§ **What you will do**
Nothing after the line with "S.view_settings.exposure = 0.22" belongs in the copy; extract the lines below from the top through that line, pictures left out.
-------------------------
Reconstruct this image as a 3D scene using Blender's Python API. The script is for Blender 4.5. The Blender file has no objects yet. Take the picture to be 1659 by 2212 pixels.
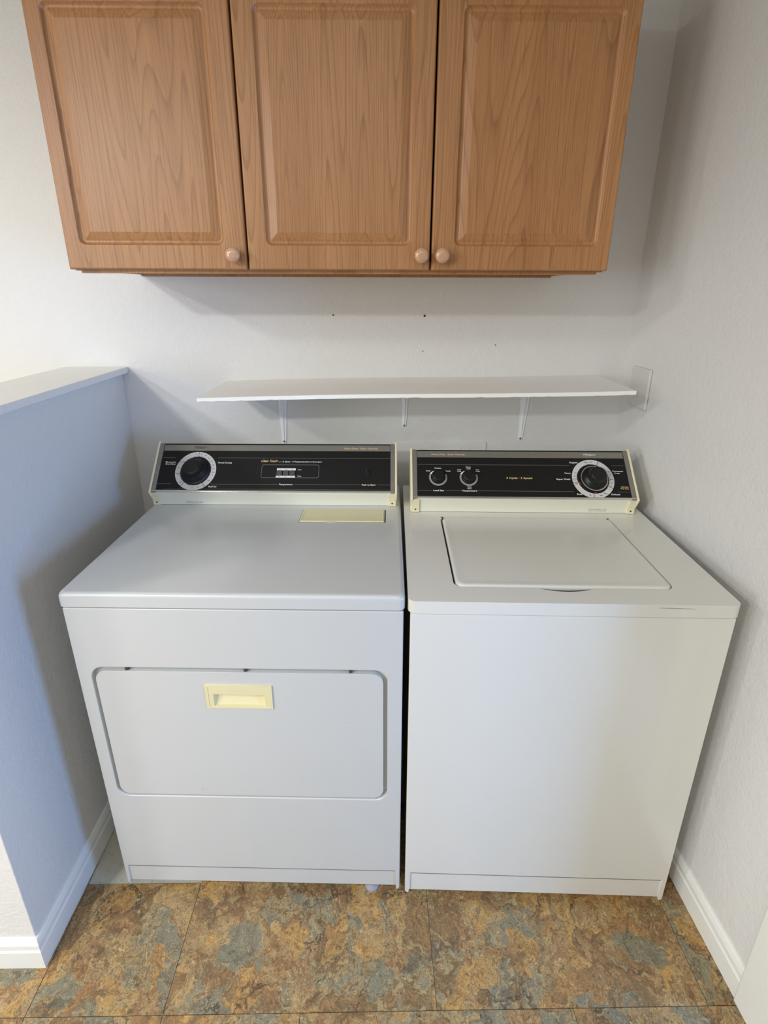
import bpy, bmesh, math, random
from mathutils import Matrix, Vector
random.seed(7)
S = bpy.context.scene
COL = S.collection
cos, sin, pi = math.cos, math.sin, math.pi

# ------------------------------------------------------------------ camera
W, H = 1659, 2212
FPX, CXP, CYP = 1052.656, -10.464, -138.1
pitch, yaw, roll = 0.3148, -0.0102, -0.0030
cd = bpy.data.cameras.new('camera')
cam = bpy.data.objects.new('camera', cd)
COL.objects.link(cam)
cd.sensor_fit = 'VERTICAL'
cd.sensor_height = 36.0
cd.lens = FPX * 36.0 / H
cd.shift_x = -CXP / H
cd.shift_y = CYP / H
cd.clip_start = 0.02
r0 = Vector((cos(yaw), sin(yaw), 0))
yv = Vector((-sin(yaw), cos(yaw), 0))
zv = Vector((0, 0, 1))
fwd = cos(pitch) * yv - sin(pitch) * zv
upv = sin(pitch) * yv + cos(pitch) * zv
rt = cos(roll) * r0 + sin(roll) * upv
up = cos(roll) * upv - sin(roll) * r0
m = Matrix((rt, up, -fwd)).transposed().to_4x4()
m.translation = Vector((0, -1.5121, 1.5058))
cam.matrix_world = m
S.camera = cam

# ------------------------------------------------------------------ world, lights, exposure
wd = bpy.data.worlds.new('world')
S.world = wd
wd.use_nodes = True
bg = wd.node_tree.nodes['Background']
bg.inputs[0].default_value = (0.55, 0.72, 1.0, 1)
bg.inputs[1].default_value = 0.12
S.view_settings.view_transform = 'Standard'
S.view_settings.look = 'None'
S.view_settings.gamma = 1.0
S.view_settings.use_curve_mapping = False
S.view_settings.exposure = 0.22


def area(name, loc, target, sx, sy, power, color, spread=180):
    l = bpy.data.lights.new(name, 'AREA')
    l.shape = 'RECTANGLE'
    l.size, l.size_y = sx, sy
    l.energy = power
    l.color = color
    l.spread = math.radians(spread)
    o = bpy.data.objects.new(name, l)
    COL.objects.link(o)
    o.location = loc
    d = Vector(target) - Vector(loc)
    o.rotation_euler = d.to_track_quat('-Z', 'Y').to_euler()
    return o


WARM = (1.0, 0.995, 0.985)
area('ceiling_lamp_light', (-1.75, -2.75, 2.36), (-1.75, -2.75, 0), 0.24, 0.24, 52, WARM)
area('hall_lamp_light', (-2.35, -1.75, 2.36), (-2.35, -1.75, 0), 0.24, 0.24, 28, WARM)
area('left_fill_light', (-2.66, -2.5, 1.5), (0, -1.6, 1.2), 1.0, 1.0, 36, (0.96, 1.0, 1.0))  # added fill from the left; the wall there has no window
area('ambient_fill_light', (-0.8, -2.8, 2.42), (-0.8, -2.8, 0), 2.4, 2.4, 25, (0.95, 1.0, 1.03))  # added ceiling-wide fill standing for the room's ambient light
area('doorway_daylight', (1.75, -1.65, 0.95), (-0.8, -0.5, 0.7), 0.42, 1.2, 27, (0.22, 0.46, 1.0))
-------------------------
§ **Finished answer**
Reconstruct this image as a 3D scene using Blender's Python API. The script is for Blender 4.5. The Blender file has no objects yet. Take the picture to be 1659 by 2212 pixels.
import bpy, bmesh, math, random
from mathutils import Matrix, Vector
random.seed(7)
S = bpy.context.scene
COL = S.collection
cos, sin, pi = math.cos, math.sin, math.pi

# ------------------------------------------------------------------ camera
W, H = 1659, 2212
FPX, CXP, CYP = 1052.656, -10.464, -138.1
pitch, yaw, roll = 0.3148, -0.0102, -0.0030
cd = bpy.data.cameras.new('camera')
cam = bpy.data.objects.new('camera', cd)
COL.objects.link(cam)
cd.sensor_fit = 'VERTICAL'
cd.sensor_height = 36.0
cd.lens = FPX * 36.0 / H
cd.shift_x = -CXP / H
cd.shift_y = CYP / H
cd.clip_start = 0.02
r0 = Vector((cos(yaw), sin(yaw), 0))
yv = Vector((-sin(yaw), cos(yaw), 0))
zv = Vector((0, 0, 1))
fwd = cos(pitch) * yv - sin(pitch) * zv
upv = sin(pitch) * yv + cos(pitch) * zv
rt = cos(roll) * r0 + sin(roll) * upv
up = cos(roll) * upv - sin(roll) * r0
m = Matrix((rt, up, -fwd)).transposed().to_4x4()
m.translation = Vector((0, -1.5121, 1.5058))
cam.matrix_world = m
S.camera = cam

# ------------------------------------------------------------------ world, lights, exposure
wd = bpy.data.worlds.new('world')
S.world = wd
wd.use_nodes = True
bg = wd.node_tree.nodes['Background']
bg.inputs[0].default_value = (0.55, 0.72, 1.0, 1)
bg.inputs[1].default_value = 0.12
S.view_settings.view_transform = 'Standard'
S.view_settings.look = 'None'
S.view_settings.gamma = 1.0
S.view_settings.use_curve_mapping = False
S.view_settings.exposure = 0.22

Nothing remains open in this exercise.